* Start Exercise inputs *

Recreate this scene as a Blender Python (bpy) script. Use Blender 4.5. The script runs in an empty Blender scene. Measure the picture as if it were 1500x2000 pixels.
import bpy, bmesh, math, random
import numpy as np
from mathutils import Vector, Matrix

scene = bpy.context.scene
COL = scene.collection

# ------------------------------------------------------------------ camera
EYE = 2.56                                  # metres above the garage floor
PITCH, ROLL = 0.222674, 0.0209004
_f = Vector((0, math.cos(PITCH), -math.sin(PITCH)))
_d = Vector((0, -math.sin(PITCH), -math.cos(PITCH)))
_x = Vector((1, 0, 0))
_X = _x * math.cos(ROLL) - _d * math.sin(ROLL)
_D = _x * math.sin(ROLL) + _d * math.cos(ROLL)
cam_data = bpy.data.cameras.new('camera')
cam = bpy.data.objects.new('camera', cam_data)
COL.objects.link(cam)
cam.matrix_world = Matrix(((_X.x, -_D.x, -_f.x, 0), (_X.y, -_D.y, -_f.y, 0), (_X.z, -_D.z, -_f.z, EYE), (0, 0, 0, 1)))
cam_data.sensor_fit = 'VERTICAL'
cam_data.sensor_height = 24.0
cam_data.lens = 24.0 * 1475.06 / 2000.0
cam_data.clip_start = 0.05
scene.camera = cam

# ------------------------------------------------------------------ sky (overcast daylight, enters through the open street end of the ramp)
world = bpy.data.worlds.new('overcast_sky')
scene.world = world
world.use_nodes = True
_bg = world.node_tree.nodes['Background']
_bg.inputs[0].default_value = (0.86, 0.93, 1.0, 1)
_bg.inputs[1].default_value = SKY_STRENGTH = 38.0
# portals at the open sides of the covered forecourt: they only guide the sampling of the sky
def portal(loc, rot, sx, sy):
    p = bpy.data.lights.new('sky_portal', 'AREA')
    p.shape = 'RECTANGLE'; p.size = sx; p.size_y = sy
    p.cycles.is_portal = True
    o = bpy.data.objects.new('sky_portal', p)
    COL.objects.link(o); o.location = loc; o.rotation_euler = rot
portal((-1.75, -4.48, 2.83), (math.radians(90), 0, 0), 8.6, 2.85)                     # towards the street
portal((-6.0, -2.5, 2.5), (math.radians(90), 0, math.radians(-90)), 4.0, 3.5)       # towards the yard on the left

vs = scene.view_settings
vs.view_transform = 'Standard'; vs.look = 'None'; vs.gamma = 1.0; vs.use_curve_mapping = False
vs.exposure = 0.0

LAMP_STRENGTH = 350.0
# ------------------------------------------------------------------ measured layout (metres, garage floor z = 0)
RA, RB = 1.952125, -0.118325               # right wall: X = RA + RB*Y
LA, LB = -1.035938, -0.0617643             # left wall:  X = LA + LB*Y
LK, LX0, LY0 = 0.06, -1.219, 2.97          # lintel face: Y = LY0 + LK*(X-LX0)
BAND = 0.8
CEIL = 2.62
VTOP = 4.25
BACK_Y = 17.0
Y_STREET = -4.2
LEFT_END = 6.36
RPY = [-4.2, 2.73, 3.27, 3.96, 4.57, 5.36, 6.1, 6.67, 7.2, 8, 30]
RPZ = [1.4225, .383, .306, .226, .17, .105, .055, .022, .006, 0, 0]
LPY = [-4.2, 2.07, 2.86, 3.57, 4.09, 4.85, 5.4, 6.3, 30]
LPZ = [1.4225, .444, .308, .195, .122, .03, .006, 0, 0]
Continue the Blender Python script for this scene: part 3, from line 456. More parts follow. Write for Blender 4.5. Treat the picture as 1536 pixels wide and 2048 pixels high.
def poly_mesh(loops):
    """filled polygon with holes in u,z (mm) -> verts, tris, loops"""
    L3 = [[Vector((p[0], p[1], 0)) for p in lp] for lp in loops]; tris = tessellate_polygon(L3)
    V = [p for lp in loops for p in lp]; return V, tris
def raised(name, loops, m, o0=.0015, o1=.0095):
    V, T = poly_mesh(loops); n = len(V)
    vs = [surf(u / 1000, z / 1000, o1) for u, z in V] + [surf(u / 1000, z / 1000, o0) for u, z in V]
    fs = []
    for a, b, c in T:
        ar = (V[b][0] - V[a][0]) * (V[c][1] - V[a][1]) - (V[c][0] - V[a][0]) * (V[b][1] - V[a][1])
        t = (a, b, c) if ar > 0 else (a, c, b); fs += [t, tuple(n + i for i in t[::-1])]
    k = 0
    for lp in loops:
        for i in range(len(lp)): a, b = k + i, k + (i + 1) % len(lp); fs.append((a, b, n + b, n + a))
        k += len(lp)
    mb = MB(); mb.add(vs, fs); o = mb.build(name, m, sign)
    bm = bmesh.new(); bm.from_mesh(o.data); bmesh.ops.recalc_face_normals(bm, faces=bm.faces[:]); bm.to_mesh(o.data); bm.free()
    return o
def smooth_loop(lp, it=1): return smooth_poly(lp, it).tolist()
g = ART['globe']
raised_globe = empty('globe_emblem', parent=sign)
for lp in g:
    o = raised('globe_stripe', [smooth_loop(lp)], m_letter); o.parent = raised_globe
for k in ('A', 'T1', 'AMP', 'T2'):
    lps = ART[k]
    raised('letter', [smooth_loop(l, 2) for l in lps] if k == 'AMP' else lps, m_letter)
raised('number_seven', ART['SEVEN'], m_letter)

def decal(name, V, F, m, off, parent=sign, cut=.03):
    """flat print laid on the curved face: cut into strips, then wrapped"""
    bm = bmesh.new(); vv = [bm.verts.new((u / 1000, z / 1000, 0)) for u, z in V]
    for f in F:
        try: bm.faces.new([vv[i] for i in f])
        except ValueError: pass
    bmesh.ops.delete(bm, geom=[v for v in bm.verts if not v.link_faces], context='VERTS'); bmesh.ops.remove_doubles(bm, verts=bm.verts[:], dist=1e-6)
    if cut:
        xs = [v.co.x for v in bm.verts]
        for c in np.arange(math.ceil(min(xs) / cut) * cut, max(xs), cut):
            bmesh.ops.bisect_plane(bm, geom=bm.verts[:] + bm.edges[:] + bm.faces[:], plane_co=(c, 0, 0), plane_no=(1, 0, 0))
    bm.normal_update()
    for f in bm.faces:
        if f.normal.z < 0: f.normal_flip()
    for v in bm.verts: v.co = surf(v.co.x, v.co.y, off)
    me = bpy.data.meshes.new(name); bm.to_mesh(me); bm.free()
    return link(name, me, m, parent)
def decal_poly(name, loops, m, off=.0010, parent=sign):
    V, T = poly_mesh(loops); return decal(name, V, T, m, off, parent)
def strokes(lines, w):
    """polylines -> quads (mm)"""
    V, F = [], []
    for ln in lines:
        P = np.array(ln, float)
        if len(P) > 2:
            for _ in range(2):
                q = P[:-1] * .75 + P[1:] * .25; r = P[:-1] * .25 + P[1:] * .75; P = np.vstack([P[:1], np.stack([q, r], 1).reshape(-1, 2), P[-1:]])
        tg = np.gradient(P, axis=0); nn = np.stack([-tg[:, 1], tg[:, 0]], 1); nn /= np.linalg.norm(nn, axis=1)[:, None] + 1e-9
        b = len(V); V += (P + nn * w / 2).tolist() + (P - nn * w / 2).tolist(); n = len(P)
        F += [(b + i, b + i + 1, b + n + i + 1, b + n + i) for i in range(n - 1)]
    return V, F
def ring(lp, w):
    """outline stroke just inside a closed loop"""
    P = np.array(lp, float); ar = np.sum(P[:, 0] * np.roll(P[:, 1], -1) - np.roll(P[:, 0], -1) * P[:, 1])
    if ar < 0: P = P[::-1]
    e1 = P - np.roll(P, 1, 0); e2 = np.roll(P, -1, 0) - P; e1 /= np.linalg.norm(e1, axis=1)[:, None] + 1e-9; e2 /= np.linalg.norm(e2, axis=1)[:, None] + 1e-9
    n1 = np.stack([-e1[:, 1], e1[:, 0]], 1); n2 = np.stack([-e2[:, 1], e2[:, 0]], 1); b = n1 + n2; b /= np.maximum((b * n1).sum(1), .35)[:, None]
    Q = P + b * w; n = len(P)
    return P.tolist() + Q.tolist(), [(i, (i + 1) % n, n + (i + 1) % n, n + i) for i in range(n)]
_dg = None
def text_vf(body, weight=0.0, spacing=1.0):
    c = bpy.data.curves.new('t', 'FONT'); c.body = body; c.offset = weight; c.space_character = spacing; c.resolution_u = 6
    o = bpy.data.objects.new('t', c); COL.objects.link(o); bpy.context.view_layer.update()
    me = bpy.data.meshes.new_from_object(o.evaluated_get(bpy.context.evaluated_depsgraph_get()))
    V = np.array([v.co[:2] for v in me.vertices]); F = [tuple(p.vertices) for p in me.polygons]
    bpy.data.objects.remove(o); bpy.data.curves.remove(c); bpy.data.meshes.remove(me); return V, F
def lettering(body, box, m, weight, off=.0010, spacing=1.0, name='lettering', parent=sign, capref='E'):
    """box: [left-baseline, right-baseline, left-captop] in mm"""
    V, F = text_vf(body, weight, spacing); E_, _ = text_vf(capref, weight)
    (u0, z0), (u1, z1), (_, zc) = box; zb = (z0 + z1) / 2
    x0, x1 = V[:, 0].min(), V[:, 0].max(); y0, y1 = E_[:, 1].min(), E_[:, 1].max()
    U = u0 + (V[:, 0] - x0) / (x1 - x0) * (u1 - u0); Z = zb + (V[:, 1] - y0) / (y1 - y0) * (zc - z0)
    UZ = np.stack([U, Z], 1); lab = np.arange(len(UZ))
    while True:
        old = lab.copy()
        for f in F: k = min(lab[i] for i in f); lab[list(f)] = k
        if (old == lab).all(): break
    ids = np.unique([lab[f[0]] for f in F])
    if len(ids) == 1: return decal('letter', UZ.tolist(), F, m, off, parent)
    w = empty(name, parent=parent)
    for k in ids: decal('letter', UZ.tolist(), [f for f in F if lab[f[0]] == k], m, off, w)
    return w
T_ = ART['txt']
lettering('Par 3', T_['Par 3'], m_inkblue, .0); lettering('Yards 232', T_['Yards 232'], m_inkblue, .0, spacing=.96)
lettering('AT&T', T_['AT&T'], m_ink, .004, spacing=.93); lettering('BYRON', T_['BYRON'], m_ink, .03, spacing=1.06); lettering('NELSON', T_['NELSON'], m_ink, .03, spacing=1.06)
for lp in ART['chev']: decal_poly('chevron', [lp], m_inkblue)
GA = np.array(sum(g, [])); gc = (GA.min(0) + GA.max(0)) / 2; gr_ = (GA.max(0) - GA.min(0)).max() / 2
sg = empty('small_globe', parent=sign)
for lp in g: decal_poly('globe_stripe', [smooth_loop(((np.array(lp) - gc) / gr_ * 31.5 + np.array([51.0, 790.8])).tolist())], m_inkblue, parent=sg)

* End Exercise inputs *

> **Stated goal**: Print only the lines from the top of the data above down to the line holding "scene.camera = cam", inclusive.

> **The result**:
Recreate this scene as a Blender Python (bpy) script. Use Blender 4.5. The script runs in an empty Blender scene. Measure the picture as if it were 1500x2000 pixels.
import bpy, bmesh, math, random
import numpy as np
from mathutils import Vector, Matrix

scene = bpy.context.scene
COL = scene.collection

# ------------------------------------------------------------------ camera
EYE = 2.56                                  # metres above the garage floor
PITCH, ROLL = 0.222674, 0.0209004
_f = Vector((0, math.cos(PITCH), -math.sin(PITCH)))
_d = Vector((0, -math.sin(PITCH), -math.cos(PITCH)))
_x = Vector((1, 0, 0))
_X = _x * math.cos(ROLL) - _d * math.sin(ROLL)
_D = _x * math.sin(ROLL) + _d * math.cos(ROLL)
cam_data = bpy.data.cameras.new('camera')
cam = bpy.data.objects.new('camera', cam_data)
COL.objects.link(cam)
cam.matrix_world = Matrix(((_X.x, -_D.x, -_f.x, 0), (_X.y, -_D.y, -_f.y, 0), (_X.z, -_D.z, -_f.z, EYE), (0, 0, 0, 1)))
cam_data.sensor_fit = 'VERTICAL'
cam_data.sensor_height = 24.0
cam_data.lens = 24.0 * 1475.06 / 2000.0
cam_data.clip_start = 0.05
scene.camera = cam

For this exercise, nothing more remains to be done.